German Chancellor Angela Merkel


:: German Chancellor Angela Merkel told voters on Saturday that Britain’s decision to leave the EU and France’s election of President Emmanuel Macron had changed her view on the bloc, adding it was worth fighting for a stronger Europe.

Merkel’s comments, made in a speech in the Baltic Sea resort town of Zingst two months before a federal election, underline her personal determination to deepen European integration if she is re-elected for a fourth term.

Calling EU membership one of Germany’s biggest strengths, Merkel said last year’s Brexit decision and elections in France and the Netherlands, in which pro-European parties defeated populist candidates, had changed her perspective.

“For many people, including myself, something changed when we saw the Britons want to leave, when we were worried about the outcome of the elections in France and the Netherlands,” Merkel told voters, some of whom wore straw hats with black-red-and-gold hatbands, the colors of the German flag.

The center-right chancellor admitted that the EU was far from perfect and that Brussels sometimes was too bureaucratic.

“But we have realized in the past few months that Europe is more than just bureaucracy and economic regulation, that Europe and living together in the European Union have something to do with war and peace, that the decades of peace after World War II would have been completely unthinkable without the European Union,” Merkel said to applause.

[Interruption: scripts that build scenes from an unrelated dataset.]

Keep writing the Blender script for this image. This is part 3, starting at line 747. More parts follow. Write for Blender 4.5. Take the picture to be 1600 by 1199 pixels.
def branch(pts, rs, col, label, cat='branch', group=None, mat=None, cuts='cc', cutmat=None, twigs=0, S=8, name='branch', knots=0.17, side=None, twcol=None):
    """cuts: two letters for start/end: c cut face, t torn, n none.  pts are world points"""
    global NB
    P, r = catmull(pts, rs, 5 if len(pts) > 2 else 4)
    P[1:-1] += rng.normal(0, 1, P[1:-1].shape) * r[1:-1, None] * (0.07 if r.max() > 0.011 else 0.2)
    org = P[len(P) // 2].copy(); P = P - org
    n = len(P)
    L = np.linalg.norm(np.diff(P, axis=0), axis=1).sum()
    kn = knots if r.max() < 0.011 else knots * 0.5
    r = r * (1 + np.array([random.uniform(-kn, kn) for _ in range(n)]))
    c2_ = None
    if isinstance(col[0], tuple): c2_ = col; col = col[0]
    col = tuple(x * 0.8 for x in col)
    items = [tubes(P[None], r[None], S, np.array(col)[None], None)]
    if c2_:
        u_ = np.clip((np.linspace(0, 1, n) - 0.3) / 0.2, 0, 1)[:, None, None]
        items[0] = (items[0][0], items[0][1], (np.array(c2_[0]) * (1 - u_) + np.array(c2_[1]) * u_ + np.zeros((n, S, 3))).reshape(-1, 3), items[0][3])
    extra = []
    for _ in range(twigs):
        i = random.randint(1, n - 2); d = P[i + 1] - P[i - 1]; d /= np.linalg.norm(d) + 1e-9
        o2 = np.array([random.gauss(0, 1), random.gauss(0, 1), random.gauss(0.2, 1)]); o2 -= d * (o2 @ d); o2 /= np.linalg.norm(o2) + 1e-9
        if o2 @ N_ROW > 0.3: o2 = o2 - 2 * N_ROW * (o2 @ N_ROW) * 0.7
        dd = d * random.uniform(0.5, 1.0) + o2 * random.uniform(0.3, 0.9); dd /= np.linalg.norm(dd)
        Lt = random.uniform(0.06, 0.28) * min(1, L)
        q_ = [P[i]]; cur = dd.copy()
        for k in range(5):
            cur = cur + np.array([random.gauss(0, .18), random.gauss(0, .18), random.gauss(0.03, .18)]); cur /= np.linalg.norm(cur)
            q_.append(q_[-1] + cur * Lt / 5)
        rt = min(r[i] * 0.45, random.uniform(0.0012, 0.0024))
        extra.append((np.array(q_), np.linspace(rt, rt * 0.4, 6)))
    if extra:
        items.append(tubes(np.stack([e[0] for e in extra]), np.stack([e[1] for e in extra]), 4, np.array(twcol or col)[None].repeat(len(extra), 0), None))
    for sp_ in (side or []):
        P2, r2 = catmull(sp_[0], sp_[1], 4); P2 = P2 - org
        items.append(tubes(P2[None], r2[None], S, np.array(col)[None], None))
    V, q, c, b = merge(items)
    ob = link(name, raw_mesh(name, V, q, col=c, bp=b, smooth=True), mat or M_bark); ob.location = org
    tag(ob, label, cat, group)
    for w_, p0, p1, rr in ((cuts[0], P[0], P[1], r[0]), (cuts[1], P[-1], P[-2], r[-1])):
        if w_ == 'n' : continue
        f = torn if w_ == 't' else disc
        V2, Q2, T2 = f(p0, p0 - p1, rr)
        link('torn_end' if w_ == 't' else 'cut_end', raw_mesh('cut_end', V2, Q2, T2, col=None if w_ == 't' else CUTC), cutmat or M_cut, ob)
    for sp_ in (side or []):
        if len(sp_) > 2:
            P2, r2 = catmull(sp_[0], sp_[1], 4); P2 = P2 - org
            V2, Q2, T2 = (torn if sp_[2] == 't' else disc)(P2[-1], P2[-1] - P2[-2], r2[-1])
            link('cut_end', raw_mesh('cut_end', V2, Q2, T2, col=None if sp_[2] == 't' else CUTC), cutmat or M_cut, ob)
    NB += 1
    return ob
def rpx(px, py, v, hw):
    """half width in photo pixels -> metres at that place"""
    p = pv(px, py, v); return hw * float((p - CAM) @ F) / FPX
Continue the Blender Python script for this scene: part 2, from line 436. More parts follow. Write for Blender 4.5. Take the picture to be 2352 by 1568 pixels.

Many people in the past had taken the EU and its advantages for granted — such as freedom of speech, freedom of religion and freedom to travel, said Merkel who grew up in communist East Germany.

“You don’t have all this in many parts of the world. And that’s why it is worth fighting for this Europe,” Merkel said.

“That’s why one of our election placards is saying: If Europe is stronger, then Germany will be stronger. This is directly related.”

Merkel has said she is open to proposals of strengthening the single currency through the creation of a euro zone finance minister who would oversee a pooled budget for investments and transfers intended to help member states cushion downturns.